The approach that most of the API providers seem to be taking is to teach their systems to recognise as many subjects as possible and provide the same function to all clients (so if client A and client B both pass exactly the same image to the API they will see exactly the same results). This seems like a reasonable approach, but it leads directly to the two key problems (accuracy and different terminology) as they clearly don’t know enough yet to be sufficiently accurate for all clients’ images and client B might not want to see the same results as client A.

Is it the best approach anyway? Given that most, if not all, of the APIs use neural networks, which are inspired by how we think the human mind works, let’s consider how a human would add keywords to a large set of an organisation’s images. This is a simplification, but generally they will be adding keywords that fall into two categories:

  • Generic subjects, which they will recognise as they learned about them from general life, such as “people”, “building”, “sky”.
  • Specific subjects, such as the names of the people and buildings, and the name and code of product shots. These are subjects they will have learned about since working with this organisation, or may have to spend some time learning about before they start keywording.

Humans would certainly not be expected to know every subject ever seen in any image ever used by any organisation!

DAM applications typically contain hundreds of thousands of images that have been keyworded manually – why can’t the APIs learn from all this data (a bit like a human would, but more quickly) and then use it to provide keywords that are specific to an organisation? For example if my DAM application already contains hundreds of images of my company’s head office building, why can’t the API learn what my head office building looks like for the next time someone uploads an image of it?

The challenges for visual recognition API providers

Naively, I thought the APIs would support something like this, i.e. that they would have a generic component used by all clients, which learns from all the images it ever sees, and a client-specific component, that would learn from the specific subject domains of a client. Upon working with the APIs I realised this isn’t the case – most don’t even provide the means for learning feedback loops and those that do, for example Clarifai’s feedback resource, use the information only to teach the generic component that is used by all and so don’t give more weight to the learning done on the client’s own images. A notable exception to this is IBM Watson, which provides custom classifiers, but in our evaluation we didn’t find IBM Watson’s results to be accurate enough to use.

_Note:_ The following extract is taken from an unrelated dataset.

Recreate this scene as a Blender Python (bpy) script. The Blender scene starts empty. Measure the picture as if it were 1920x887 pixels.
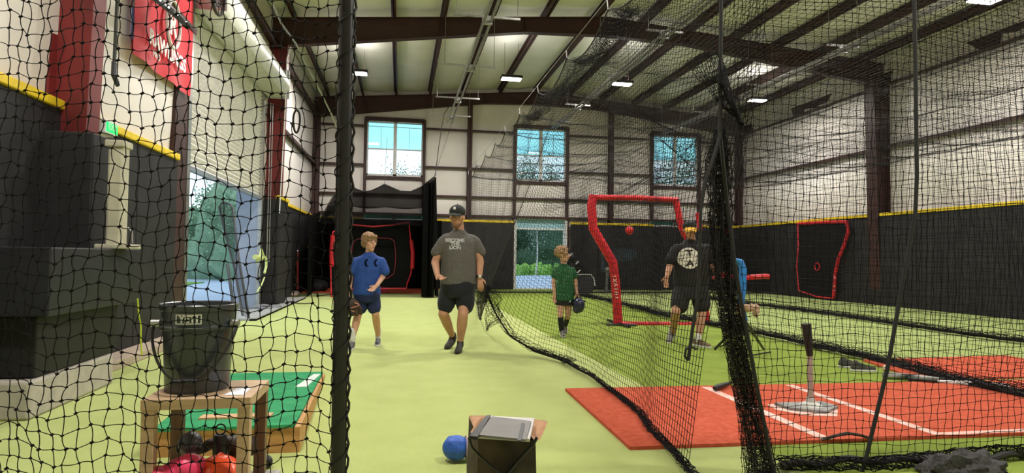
import bpy, bmesh, math, random
import numpy as np
from mathutils import Vector, Matrix, noise
from mathutils.bvhtree import BVHTree
random.seed(7); rng = np.random.default_rng(5)
PI = math.pi
S = bpy.context.scene
COL = S.collection

# ------------------------------------------------------------------ camera
FP = 1170.0; CH = 1.18
TH = math.atan(209.5/FP); PH = math.atan(39.3/FP); RO = 0.0133
cam_d = bpy.data.cameras.new('camera'); cam = bpy.data.objects.new('camera', cam_d); COL.objects.link(cam)
RM = Matrix.Rotation(-TH, 3, 'Z') @ Matrix.Rotation(PI/2+PH, 3, 'X') @ Matrix.Rotation(RO, 3, 'Z')
cam.matrix_world = Matrix.Translation((0, 0, CH)) @ RM.to_4x4()
cam_d.sensor_width = 36; cam_d.lens = FP/1920*36; cam_d.clip_start = 0.05; cam_d.clip_end = 400
S.camera = cam

# ------------------------------------------------------------------ sky and exposure
S.view_settings.view_transform = 'Standard'; S.view_settings.look = 'None'
S.view_settings.gamma = 1; S.view_settings.exposure = 0.0
W = bpy.data.worlds.new('sky'); S.world = W; W.use_nodes = True
nt = W.node_tree; nt.nodes.clear()
o_ = nt.nodes.new('ShaderNodeOutputWorld'); bg = nt.nodes.new('ShaderNodeBackground')
tc = nt.nodes.new('ShaderNodeTexCoord'); mp = nt.nodes.new('ShaderNodeMapping'); mp.inputs['Scale'].default_value = (2.2, 2.2, 6)
ns = nt.nodes.new('ShaderNodeTexNoise'); ns.inputs['Scale'].default_value = 1.6; ns.inputs['Detail'].default_value = 6
cr = nt.nodes.new('ShaderNodeValToRGB'); cr.color_ramp.elements[0].position = .38; cr.color_ramp.elements[0].color = (.6, .85, .97, 1)
cr.color_ramp.elements[1].position = .6; cr.color_ramp.elements[1].color = (.95, 1, 1, 1)
nt.links.new(tc.outputs['Generated'], mp.inputs[0]); nt.links.new(mp.outputs[0], ns.inputs[0]); nt.links.new(ns.outputs[0], cr.inputs[0])
nt.links.new(cr.outputs[0], bg.inputs[0]); nt.links.new(bg.outputs[0], o_.inputs[0]); bg.inputs[1].default_value = 1.5
LAMP_W = 205.0

# ------------------------------------------------------------------ helpers
def ray(x, y): return RM @ Vector((x-960, 443.5-y, -FP))
def at(x, y, Y):
    d = ray(x, y); return Vector((0, 0, CH)) + d*(Y/d.y)
def onX(x, y, X):
    d = ray(x, y); return Vector((0, 0, CH)) + d*(X/d.x)
def fl(x, y, z=0.0):
    d = ray(x, y); return Vector((0, 0, CH)) + d*((z-CH)/d.z)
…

I asked Clarifai’s Lamar Potts about this. He said: “We provide a general feedback loop in our API to encourage users to contribute to the virtuous cycle of making visual recognition technology smarter for everyone. Our overarching belief is that our customers can benefit from the contributions of other users.”

This is a noble belief – I’m all in favour of win-win situations. But providing a general feedback loop doesn’t preclude adding client-specific feedback loops.

I looked into this further and discovered what I suspect is the the real issue – it is very difficult to fully automate custom training. Most AI systems based on neural networks need babysitting by humans during their training, which makes it hard to provide real-time, scalable learning functionality. For example, after receiving feedback from its feedback resource, Clarifai’s learning process requires some manual steps in order to incorporate the feedback.

Another issue with learning from clients’ data for vendors, especially high profile ones, is  allaying privacy and security concerns – most organisations are protective of their data and want to know how it is being stored and used.

Shall we just wait then?

As consumers of the visual recognition APIs should we just wait until they get more accurate and provide the feedback loops we need? That’s one option, as things move fast in this area. For example, although it doesn’t sound like Clarifai is going to support fully-automated learning (from a client’s images) any time soon, they are about to release a Custom Training Model, which will enable their clients’ users to provide the necessary human input. And IBM Watson’s API looks like it already provides what’s needed – it just needs to improve the results!

For the impatient, there are other options. One is to accept that while auto-tagging is not yet good enough to be used unsupervised, when combined with a human it could help speed things up. An obvious example is to add a user interface that makes it very quick for users to accept correct keywords and reject poor ones. Another approach could be to use the auto-suggested tags as a way of grouping similar images in an upload batch so they can be quickly tagged en masse by a human user. This removes the need for the auto-suggested tags to be accurate – they can be wrong as long as they are consistently wrong for all the images in the batch.

Then there’s the option of adding a layer of intelligence over the top of the results coming back from the visual recognition APIs. For example, we developed an application that uses probabilities to try to map the auto-generated tags to human tags. It processes all the assets already in a client’s DAM application and, for each image, compares the auto-suggested tags coming back from the API with the human-entered keywords. Once all the existing assets have been processed, this information is used to calculate the probability that a new image containing a particular auto-suggested tag should be given a particular human-entered tag. This works pretty well for clients with a large number of assets who tend to upload images with similar subjects, but it produces inaccurate results when new, specific subjects are introduced. For example, if the system has only seen dogs called Fido then it will tag a new image of a dog with Fido. The problem here is with volume – the hundreds of thousands, even millions of images in a large DAM implementation are not enough for a deep learning application on their own. And then there’s the cost – as these APIs charge on a per use basis having to pass millions of images to the API just for the learning stage is going to be expensive.

What about implementing a proper deep learning system to provide this custom intelligence layer, for example using the many open source neural network implementations? That would be fun, but I doubt whether many DAM vendors want to spend effort on becoming machine learning experts, especially as it could turn out to be wasted effort if the API providers introduce this functionality themselves.

My prediction is that although many DAM applications will soon start offering integration with auto-tagging APIs such as Google Cloud Vision, we won’t see high adoption of these technologies from users until the results improve. This could happen either as the API providers get wise to the potential of the DAM market and start listening to what it needs, or when smaller third-party machine-learning experts start filling the gaps. Either way, it’s going to happen – hopefully sooner rather than later!